Santa Claus and reindeer will still be part of the DHA’s programming. The Preservation Trust views those only as cultural symbols.

Light Up Dunwoody in 2014
Light Up Dunwoody in 2014

“Santa and reindeer are secular traditions of Christmas and not religious symbols,” said Kathy Florence, the communications vice president for the trust. “The policy that we have created is that we will not display nonsecular symbols on the lawn of the farmhouse. The fact that Santa Claus and reindeer will be there, that’s completely the program of the Dunwoody Homeowners Association. We are only the venue for the event.”

Homeowners Association President Robert Wittenstein said the organization’s board met Sunday, Oct. 18, and reached a decision that rather than find a new location, the event will return to the Spruill Farmhouse, where it has been held since 2009.

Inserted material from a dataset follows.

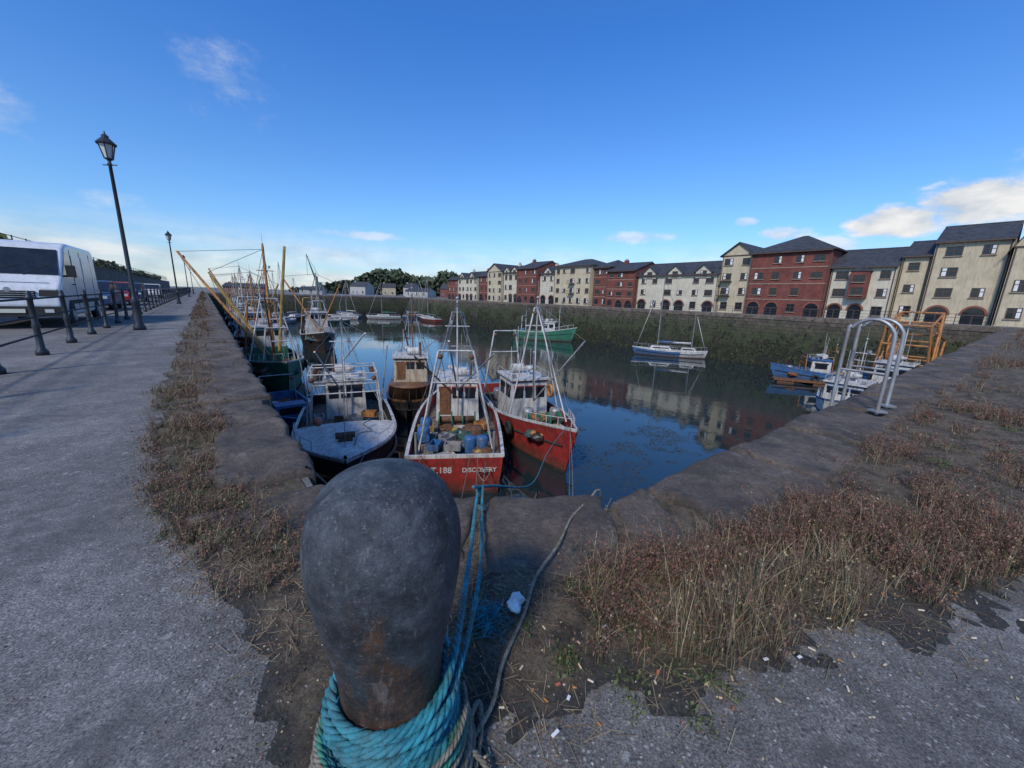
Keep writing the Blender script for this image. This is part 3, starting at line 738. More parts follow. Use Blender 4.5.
for y in (-1.1,-.6): b.add('barrels','blue',lathe([(.24,0),(.27,.1),(.25,.4),(.27,.7),(.22,.8)],(-4.2,y,dz),12),True)
b.add('stern_gallows','steel',tube((-5.6,-1.5,dz),(-5.6,-1.5,dz+1.5),.05)); b.add('stern_gallows','steel',tube((-5.6,1.5,dz),(-5.6,1.5,dz+1.5),.05))
tyres(b,L,B,H,hb,zt,1,(.2,.45)); tyres(b,L,B,H,hb,zt,-1,(.12,.3))
e=b.finish()
xx=-L/2-.012
text(e,'BT.188',(xx,.62,.90),.34,((0,-1,0),(0,0,1),(-1,0,0)),'white')
text(e,'DISCOVERY',(xx,-.92,.92),.25,((0,-1,0),(0,0,1),(-1,0,0)),'white')
# boat 2: red, bow to camera
L,B,H=11,3.6,1.5
b=place_boat('fishing_boat',(.65,20.9),(.33,-.94))
hb,zt=hull(b,L,B,H,'red',sf=.85,railm='white',deckm='deckgreen',sheer=.55)
dz=H-.45
wheelhouse(b,-.2,dz,2.4,2.1,2.2,'white','white','red',3)
mast(b,1.5,dz,6.4,'white',.06); aframe(b,-3.6,dz,1.4,4.4,'white',.5,0,.045,1)
aframe(b,1.7,dz,1.5,6.0,'white',.1,-.2,.04,0)
b.add('boom','white',tube((5.3,0,zt(1)),(1.5,0,dz+6),.035)); b.add('boom','white',tube((1.5,0,dz+1.2),(4.2,-1.2,dz+4.2),.04)); b.add('boom','steel',tube((1.5,0,dz+1.2),(3.8,1.5,dz+4.6),.04))
winch(b,2.9,dz+.1,.8)
wires(b,[((1.5,0,dz+6.4),(5.4,.2,2.4)),((1.5,0,dz+6.4),(5.4,-.2,2.4)),((1.5,0,dz+6.4),(-5,1.3,1.6)),((1.5,0,dz+6.4),(-5,-1.3,1.6)),((1.5,0,dz+6.4),(-3.6,.7,dz+4.4)),((1.5,0,dz+6.2),(4.2,-1.2,dz+4.2)),((1.5,0,dz+6.2),(3.8,1.5,dz+4.6)),((1.5,0,dz+6.4),(1.5,1.7,1.8)),((1.5,0,dz+6.4),(1.5,-1.7,1.8)),((1.5,0,dz+6.4),(.6,1.7,1.8)),((1.5,0,dz+6.4),(.6,-1.7,1.8))])
clutter(b,1.8,4.4,1.0,dz+.15,20,5); clutter(b,-5,-1.8,1.2,dz,14,6)
b.add('lifebuoy','orange',torus((1.1,1.12,dz+1.6),.3,.08,'y'),True)
rails(b,L,hb,zt,.8,.99,.35,4); tyres(b,L,B,H,hb,zt,1,(.3,.5,.7)); tyres(b,L,B,H,hb,zt,-1,(.5,.7))
b.finish()
# boat 3: black hull, white foredeck, bow to camera
L,B,H=10.5,4.3,1.45
b=place_boat('fishing_boat',(-7.95,17.7),(.39,-.92))
hb,zt=hull(b,L,B,H,'black',sf=.85,railm='white',deckm='deck',sheer=.30,p=4.2)
dz=H-.55
v=[];f=[];n=12
for i in range(n+1):
    t=.60+.395*i/n; w=hb(t)*.99; x=-L/2+L*t+.09*L*(max(0,(t-.5)/.5)**3)*zt(t)/max(H,1)*.55
    for q in (-1,-.5,0,.5,1): v.append((x,w*q,zt(t)+.03+.16*(1-q*q)))
for i in range(n):
    for k in range(4): a=i*5+k; f.append((a,a+5,a+6,a+1))
b.add('foredeck','white',(v,f),True)
b.add('foredeck','white',box((1.1,0,zt(.6)-.2),(.06,3.7,.6)))
b.add('hatch','white',box((3.0,0,zt(.8)+.25),(.8,.8,.18),0,.9,.9))
b.add('anchor_winch','rust',tube((4.0,-.35,zt(.9)+.35),(4.0,.35,zt(.9)+.35),.13,n=12)); b.add('anchor_winch','rust',box((4,0,zt(.9)+.2),(.4,.5,.2)))
b.add('loose_rope','ropegrey',ptube(smooth([(2,1.0,2.0),(2.6,.7,2.05),(3.4,1.0,2.0),(3.9,.5,2.1),(4.8,.3,1.95)],8),.025,5),True); b.add('buoys','buoy',ball((1.9,-1.1,2.1),.2,8),True)
for s in (1,-1):
    pp=[(-L/2+L*t+.03*max(0,(t-.5)/.5)**3*L,s*(hb(t)*.985+.02),zt(t)*.62-.2) for t in [i/30 for i in range(30)]]
    b.add('strake','wood',ptube(pp,.08,5))
wheelhouse(b,-3.2,dz,1.9,2.0,2.1,'white','white','white',3)
for x in (.6,-1.2,-2.0): aframe(b,x,dz,1.7,3.0,'white',.85,.1,.035,1)
for y in (-1.45,1.45): b.add('gantry','white',tube((.7,y,dz+3),(-2.0,y,dz+3),.035)); b.add('gantry','white',tube((.65,y*1.05,dz+1.5),(-2.0,y*1.05,dz+1.5),.03))
b.add('gantry','white',tube((.7,0,dz+3),(-2.0,0,dz+3),.03))
mast(b,-2.0,dz,5.2,'white',.05); b.add('boom','white',tube((-2,0,dz+3.2),(1.4,1.0,dz+4.9),.04)); b.add('boom','white',tube((-2,0,dz+1.2),(1.9,-1.0,dz+4.2),.04))
b.add('boom','steel',tube((.6,1.4,dz),(.2,2.0,dz+4.2),.03)); b.add('boom','steel',tube((.6,-1.4,dz),(.9,-1.7,dz+4.4),.03))
wires(b,[((-2,0,dz+5.2),(5.2,0,zt(1))),((-2,0,dz+5.2),(-5,1.4,1.5)),((-2,0,dz+5.2),(-5,-1.4,1.5)),((-2,0,dz+5.2),(1.4,1,dz+4.9)),((-2,0,dz+5.2),(1.9,-1,dz+4.2)),((-2,0,dz+5.2),(1.5,1.8,1.7)),((-2,0,dz+5.2),(1.5,-1.8,1.7))])
rails(b,L,hb,zt,.62,.90,.4,4); clutter(b,-1.5,.8,1.4,dz,18,9); clutter(b,-5,-4.3,1.3,dz,6,10)
tyres(b,L,B,H,hb,zt,1,(.3,.5)); tyres(b,L,B,H,hb,zt,-1,(.3,.5)); b.finish()
# boat 4: wooden wheelhouse
L,B,H=10,3.3,1.3
b=place_boat('fishing_boat',(-7.0,26.6),(-.2,.98))
hb,zt=hull(b,L,B,H,'black',sf=.7,railm='wood',deckm='deck',round_=True,sheer=.5)
dz=H-.5
wheelhouse(b,-1.8,dz,2.5,2.3,2.5,'cream','white','wood',3,lower='wood')
b.add('deckhouse','wood',lathe([(1.25,0),(1.25,1.2),(1.3,1.22),(1.3,1.3)],(-3.2,0,dz),20),True)
for i in range(20):
    t=i/20*6.283; b.add('deckhouse_posts','black',tube((-3.2+1.27*math.cos(t),1.27*math.sin(t),dz),(-3.2+1.27*math.cos(t),1.27*math.sin(t),dz+1.2),.025,n=4))
mast(b,.6,dz,6.6,'wood',.08); b.add('boom','wood',tube((.6,0,dz+1.5),(-3.4,.4,dz+5.2),.05))
aframe(b,.2,dz,1.4,5.5,'steel',.15,0,.035,1)
wires(b,[((.6,0,dz+6.6),(5,0,2)),((.6,0,dz+6.6),(-4.9,0,1.3)),((.6,0,dz+6.6),(-4.3,1,1.3)),((.6,0,dz+6.6),(-4.3,-1,1.3)),((.6,0,dz+6.6),(.3,1.6,1.4)),((.6,0,dz+6.6),(.3,-1.6,1.4)),((.6,0,dz+6.5),(-3.4,.4,dz+5.2))])
clutter(b,1.2,3.6,1.0,dz,12,12); b.finish()
# blue open boat
L,B,H=7.5,2.7,1.0
b=place_boat('rowing_workboat',(-12.9,21.0),(.62,-.785))
hb,zt=hull(b,L,B,H,'blue',railm='blue',deckm='deck',sheer=.5,bul=.6)
for x in (-2,-.5,1): b.add('thwarts','blue',box((x,0,.72),(.3,2.2,.08)))
clutter(b,-3,2.2,.8,.45,18,14)
b.add('shelter','blue',box((1.9,0,1.1),(1.1,1.6,1.2),0,.8,.9)); b.add('windows','glass',box((2.39,0,1.4),(.05,1.1,.35)))
aframe(b,-2.6,.5,1.0,1.9,'steel',.9,0,.04,0); tyres(b,L,B,H,hb,zt,1,(.3,.6)); b.finish()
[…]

“The DHA board has decided to accept the DPT invitation to continue to host Light Up Dunwoody at the farmhouse,” he said. “We are glad we could work something out and still be inclusive to everyone, and we appreciate the trust’s willingness to work through this and remain partners.”

Controversy arose this month when the trust refused a Homeowners Association request to add a large menorah to Light Up Dunwoody, which has included a Christmas tree every year since 1996.

A small lighted menorah has been placed in an upstairs window of the Spruil farmhouse the past two years.

When the trust’s board met to discuss the issue Oct. 13, it decided to ban all religious symbols, including the Christmas tree, rather than just the menorah.

In response, the Dunwoody Homeowners Association initially said it would move the event to another location.

Festivities at Light Up Dunwoody are planned to include dance troupe performances, a singalong with Christmas and Chanukah songs, and photo opportunities with Santa.

The event is scheduled for Sunday, Nov. 22.